On n'en saura pas plus sur le sort d'Ahmed. Que la France se permette ainsi de nier une existence n'est pas seulement inique pour Ahmed, mais aussi une perte pour tous, un gâchis pour notre pays, pour l'humanité. Nos villes regorgent d'Ahmed à qui la vie n'a pas donné leur chance. Nous les croisons, ils habitent à quelques rues de chez nous, et nous ne le savons pas, le plus souvent. Quelquefois, une pétition circule, signée RESF (Réseau Education Sans Frontières), j'en ai déjà signé plusieurs. Je me sens honteuse de ce qu'il se passe, et aussi impuissante.

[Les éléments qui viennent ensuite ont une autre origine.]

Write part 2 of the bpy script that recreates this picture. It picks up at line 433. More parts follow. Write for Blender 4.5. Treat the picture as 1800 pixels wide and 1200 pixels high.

La situation d'Ahmed s'est-elle arrangée depuis? Il me prendrait presque l'envie d'aller enquêter du côté de Saint-Priest pour retrouver sa trace et raconter son histoire. Si Victor Hugo vivait encore, je ne doute pas qu'il aurait su en faire un roman populaire et édifiant, lui qui écrivait en préface des Misérables, "tant qu'il existera, par le fait des lois et des moeurs, une damnation sociale créant artificiellement, en pleine civilisation, des enfers, et compliquant d'une fatalité humaine la destinée qui est divine (...) tant qu'il y aura sur la terre ignorance et misère, des livres de la nature de celui-ci pourront ne pas être inutiles."